Szukaj na blogu

Ziemniaki w marynacie ziołowej pieczone z kalarepą i pomidorkami

Pieczone warzywa są wspaniałe, zgodzicie się ze mną? Dość często robię je w różnych zestawieniach na obiad, zazwyczaj jemy je bez mięsa, tylko dodatkowo z jakąś surówką. Dziś do przygotowania ziemniaków wykorzystałam moją przyprawę ziołową, z której zrobiłam marynatę - nadała warzywom cudownego smaku i zapachu.



Składniki:
ok. 1 kg młodych ziemniaków zbliżonej wielkości
1 duża kalarepa
garść pomidorków koktajlowych
kilka szalotek
domowa ziołowa przyprawa (lub suszone zioła)
olej
sól, pieprz do smaku
Przygotowanie:
Porządnie umyte ziemniaki nacinam gęsto na krzyż (uwaga, żeby ich nie przeciąć).
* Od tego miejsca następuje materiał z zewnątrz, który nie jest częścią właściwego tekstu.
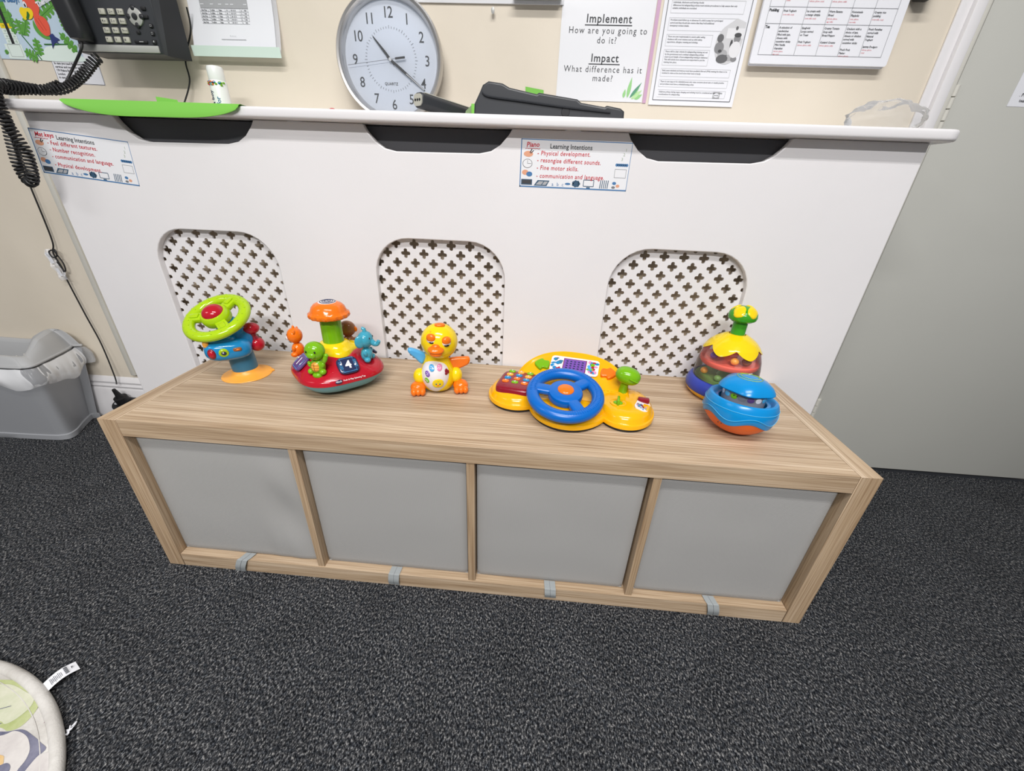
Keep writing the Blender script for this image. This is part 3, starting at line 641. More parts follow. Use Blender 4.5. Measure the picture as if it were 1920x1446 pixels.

Tak przygotowane przekładam do miski i dodaję 2-3 łyżki przyprawy. Dodaję też mniej więcej łyżeczkę soli i trochę pieprzu. Mieszam dokładnie i odstawiam na 2 godziny. Następnie na dno formy do pieczenia wlewam trochę oleju, wykładam całą zawartość miski (z płynem), dodaję też pokrojoną w kawałki kalarepę i obrane, przekrojone szalotki.  Dorzucam kilka pomidorków. Naczynie przykrywam folią aluminiową (błyszczącą stroną do wewnątrz) i piekę przez ok. 35-40 minut w temperaturze 190 stopni C. Zdejmuję folię i dopiekam jeszcze przez mniej więcej 15 minut.